Untuk mengambil gorengan yang tersedia di atas perahu pun terlihat sangat unik. Bagi penumpang perahu yang tidak bisa mendekat disediakan galah panjang yang di ujungnya diikatkan sebatang kawat dari jari-jari roda sepeda. Panjang galah lak lebih dari 1,5meter. Pembeli tinggal mencocok kue atau gorengan dengan galah kawat tersebut. Sederhana dan terlihat gampang, meski pada kenyataannya perlu ketenangan untuk dapat menusuk dengan tepat. Apalagi saat ada perahu motor yang lewat, yang membuat gelombang sehingga perahu pun turut bergoyang, lebih brasa seperti mancing.
Kami pun asyik menyantap gorengan yang ditawarkan. Saya sendiri menghabiskan dua potong bakwan dan satu potong pisang goreng. Lumayan mengenyangkan untuk sarapan pagi.
Mulut terasa penuh, tenggorokan terasa mengering, sepertinya saya harus pesan minum, mungkin bisa segelas kopi tubruk kegemaran saya. Tapi kami terdiam, saya dan rekan saling pandang, kami melihat mamang penjual gorengan mencuci gelas bekas kopi dengan air sungai. Menggunakan sabun juga memang, tapii…
Saat ini bulan Mei, meski seharusnya sudah mulai musim kemarau, tetapi pada kenyataannya semalam masih turun hujan dengan sangat deras. Air sungai terlihat keruh. Coklat.
Hari semakin terang, saat kami mulai bisa melihat aktivitas pagi penduduk yang mendiami sepanjang daerah aliran Sungai Barito. Hampir seluruh aktivitas bersih-bersih dilakukan di sungai. Mencuci baju, manci, gosok gigi, dan bahkan (maaf) buang air besar. Hampir tidak ada jarak, atau katakanlah cuman berjarak 1 meter, antara aktivitas mandi dan gosok gigi dengan aktivitas buang air besar. Kami tidak hanya menemui satu atau beberapa penduduk saja yang beraktivitas seperti itu, tapi kami melihat banyak sekali, di sepanjang aliran sungai yang kami lalui. Meski aktivitas buang air ini di tempat yang lebih tertutup, tapi…

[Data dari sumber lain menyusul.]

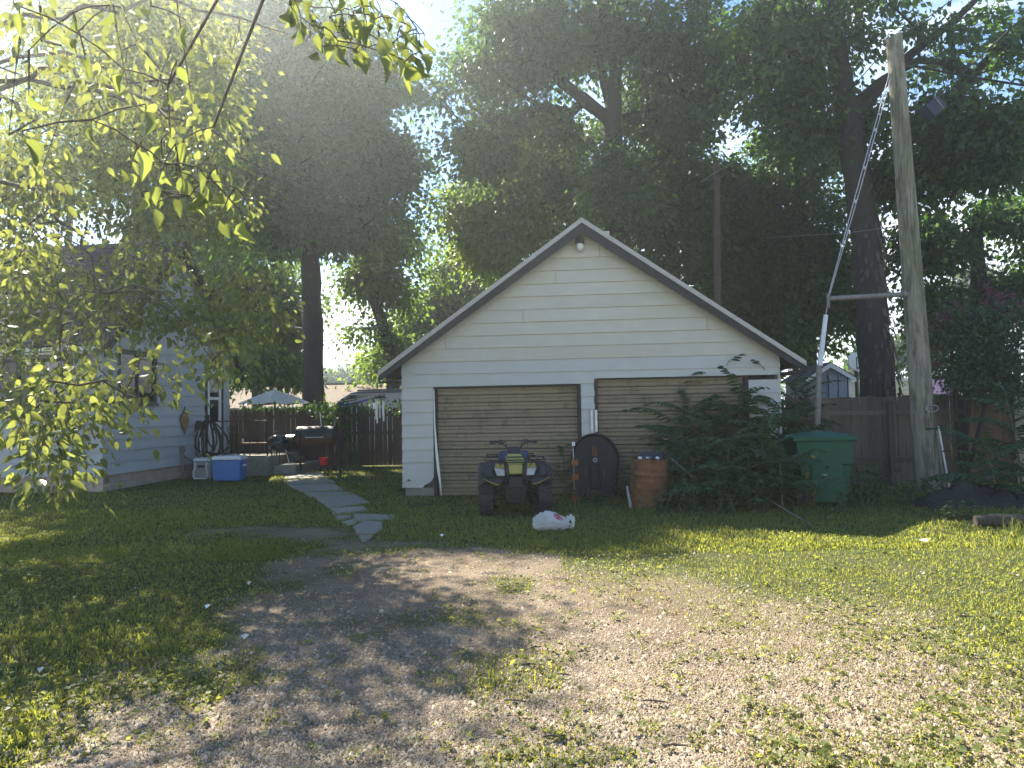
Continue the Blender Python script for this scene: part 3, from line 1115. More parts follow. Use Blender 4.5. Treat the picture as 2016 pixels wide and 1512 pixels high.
wire('thick black service cable sloping from the pole out to the right edge', [on_pole(118, .10, .1), at(1800, 130, 13.2), at(2090, 178, 12.2)], .022, .03)
wire('black cable climbing steeply from the dark splice box to the upper right', [at(1846, 188, 13), at(2080, -30, 12)], .012, .02)
wire('black cable dropping from the splice box towards the garage roof', [at(1700, 225, 12.9), at(1545, 405, 18), at(1430, 520, 24)], .011, .05)
wire('grey cable looping over the pole top and away behind the right-hand trees', [at(1560, 300, 20), on_pole(80, -.02, .1), at(2080, -160, 11)], .010, .05)
wire('thin grey wire stretched level between the pole and the garden trees', [at(1775, 443, 12.8), at(1600, 462, 19), at(1400, 470, 28)], .006, .04, mat=M_GUY)
wire('thin pale wire crossing the bright sky gap beside the tall trunk', [at(560, 690 - 50, 25), at(640, 651, 25), at(760, 640, 26)], .012, .02, mat=M_GUY)
spb = MB()
cs = at(1836, 212, 13)
Mx = Matrix.Translation(cs) @ Matrix.Rotation(R(38), 4, 'Y').inverted() @ Matrix.Rotation(R(15), 4, 'Z')
spb.box(-.20, .20, -.09, .09, -.14, .12, Mx)
spb.box(-.21, -.17, -.1, .1, -.15, .13, Mx)
sp = tag(spb.build('splice_box', pmat('blue_black_plastic', (.02, .025, .05), .5), bevel=.015), 'dark rectangular splice box hanging on a cable right of the pole', 'splice box')
MB().box(.06, .09, -.105, -.092, -.15, .13, Mx).build('strap', M_DULLSTEEL, sp)

bp = thing('telephone_pole', 'thin brown pole with a sunlit edge rising behind the garage roof', 'utility pole', (0, 0, 0))
b0, b1 = at(1411, 800, 20.2), at(1411, 318, 20.2)
b0.z = -.1
MB().tube([b0, b0.lerp(b1, .5), b1], [.11, .10, .09], 12).build('pole', M_BARK, bp)
wire('pale drop wire tied to the top of the thin pole behind the garage', [at(1380, 358, 20.1), at(1428, 328, 20.1), at(1480, 300, 19)], .012, .0, mat=M_GUY)

# ------------------------------------------------------------------ quad bike
AY = 11.15
ac = gnd(1015, 1012)
quad = thing('quad_bike', 'yellow and dark grey quad bike with a front rack facing the drive', 'quad bike', (ac.x, ac.y - .1, 0), R(3))
M_YEL = pmat('faded_yellow_plastic', (0.36, 0.32, 0.075), 0.4, 0.1, 6, stain=(.25, .23, .09), stain_scale=4)
M_FEND = pmat('charcoal_plastic', (0.020, 0.021, 0.025), 0.5, 0.15, 8, stain=(.055, .055, .055), stain_scale=5)
M_BLUEP = pmat('blue_plastic', (0.015, 0.028, 0.10), 0.45, 0.2, 6)
M_LENS = pmat('headlight_lens', (0.50, 0.50, 0.46), 0.15, 0.25, 25, spec=.6)
M_CHROME = pmat('chrome_glint', (.75, .75, .75), .2, .05, metal=.9)


def wheel(x, y, r, w, front=True):
    Mw = Matrix.Translation((x, y, r - .01)) @ Matrix.Rotation(PI / 2, 4, 'Y')
    tb = MB()
    prof = [(r * .50, -w * .46), (r * .62, -w * .5), (r * .84, -w * .5), (r * .95, -w * .42), (r * .985, -w * .2), (r, 0), (r * .985, w * .2), (r * .95, w * .42), (r * .84, w * .5), (r * .62, w * .5), (r * .50, w * .46)]
    tb.lathe(prof, 36, Mw, cap=False)
    tyre = tb.build('tyre', M_RUBBER, wh := thing_part('wheel', quad), smooth=True)
    tr = MB()
    for k in range(22):
        a = 2 * PI * k / 22
        for s, zz in ((1, .26), (-1, -.26)):
            Mk = Mw @ Matrix.Rotation(a + (.07 if s > 0 else -.07), 4, 'Z') @ Matrix.Translation((r * .985, 0, zz * w)) @ Matrix.Rotation(s * .5, 4, 'X')
            tr.box(-.012, .020, -.016, .016, -w * .22, w * .22, Mk)
    tr.build('tread', M_RUBBER, wh)
    rm = MB()
    rm.lathe([(r * .48, -w * .4), (r * .46, -w * .1), (r * .2, 0), (r * .2, w * .08), (r * .48, w * .4)], 20, Mw)
    rm.build('rim', M_BLACK, wh, smooth='auto')


def thing_part(name, parent):
    o = bpy.data.objects.new(name, None)
    o.empty_display_size = .05
    scene.collection.objects.link(o)
    o.parent = parent
    return o


for sx in (-1, 1):
    wheel(sx * .455, .0, .285, .215)
    wheel(sx * .43, 1.18, .285, .26)
# frame, skid, engine mass
ch = MB()
ch.box(-.16, .16, -.10, .05, .23, .58)
ch.hexa([(-.14, -.02, .17), (.14, -.02, .17), (.14, 1.2, .2), (-.14, 1.2, .2)], [(-.2, 0, .5), (.2, 0, .5), (.2, 1.2, .55), (-.2, 1.2, .55)])
ch.box(-.22, .22, .35, .85, .25, .60)
ch.build('chassis', M_BLACK, quad, bevel=.02)
bg = MB()
for sx in (-1, 1):
    bg.tube([(sx * .10, -.16, .20), (sx * .13, -.20, .36), (sx * .14, -.21, .52)], .018, 8)
for z in (.24, .30, .36):
    bg.tube([(-.115, -.185, z), (.115, -.185, z)], .012, 6)
bg.box(-.12, .12, -.175, -.165, .40, .44)
bg.tube([(-.085, -.17, .42), (-.06, -.175, .50), (.06, -.175, .50), (.085, -.17, .42)], .013, 6)
for k in range(5):
    bg.box(-.1 + k * .046, -.08 + k * .046, -.172, -.160, .2, .35)
bg.build('skid_plate', pmat('mud_black', (.03, .029, .026), .75, .3, 10), quad)
for sx in (-1, 1):
    su = MB()
    for z, y in ((.24, -.05), (.24, .10), (.36, -.02), (.36, .08)):
        su.tube([(sx * .14, y, z + .03), (sx * .40, .02, z - .01)], .016, 6)
    su.tube([(sx * .20, .0, .62), (sx * .36, .03, .27)], .032, 10)
    su.tube([(sx * .12, .05, .44), (sx * .42, .05, .33)], .012, 6)
    su.build('suspension', M_BLACK, quad)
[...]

Saya jadi berpikir, apakah mereka nyaman dengan kondisi tersebut? Apakah mereka tidak merasa hal itu sebuah masalah? Bukankah ada Universitas Lambung Mangkurat di daerah ini? Saya lihat ada Fakultas Kedokteran di sini, atau jangan-jangan para akademisi tersebut juga merasakan hal ini biasa saja, bukan sebuah masalah? Ahh… jangan-jangan hanya karena saya saja yang terlalu lebay.
Menurut informasi pak Yan, sopir kami, di daerah tersabut air bersih sudah ada, sudah masuk sampai ke rumah-rumah penduduk. “Iya pak, air bersihnya sudah ada, sudah sampai ke rumah-rumah… hanya saja masyarakat sini sudah merasa terbiasa, sudah merasa nyaman melakukan aktivitasnya di sungai… MCK juga sudah disediakan pak.”
Menurut data Riset Kesehatan Dasar yang dilakukan oleh Badan Litbang Kesehatan Kementerian Kesehatan RI pada tahun 2013, angka cakupan akses dan sumber air bersih masyarakat di Kota Banjarmasin mencapai kisaran 82,58%. Angka capaian ini jauh lebih baik dan bahkan hampir dua kali lipat bila dibanding angka Provinsi Kalimantan Selatan sebesar 43,75%, dan angka Indonesia pada kisaran 40,51%. Artinya bahwa secara akses masyarakat mempunyai akses tersebut, hanya saja hal ini kemungkinan berbeda dengan perilaku yang dinampakkan.
Angka cakupan “PENGAKUAN” perilaku buang air besar dengan benar pun tercatat sangat tinggi, mencapai angka 93,31%. Capaian cakupan ini cukup jauh di atas angka provinsi yang hanya pada kisaran 75,52% dan angka nasional sebesar 82,59%. Masih menyisakan pertanyaan besar di kepala saya, benarkah PENGAKUAN mereka tersebut? Mungkin ini juga merupakan salah satu kelemahan survei yang dilakukan secara cross sectional.
Ahh… jangan-jangan memang benar cuman karena saya yang lebay.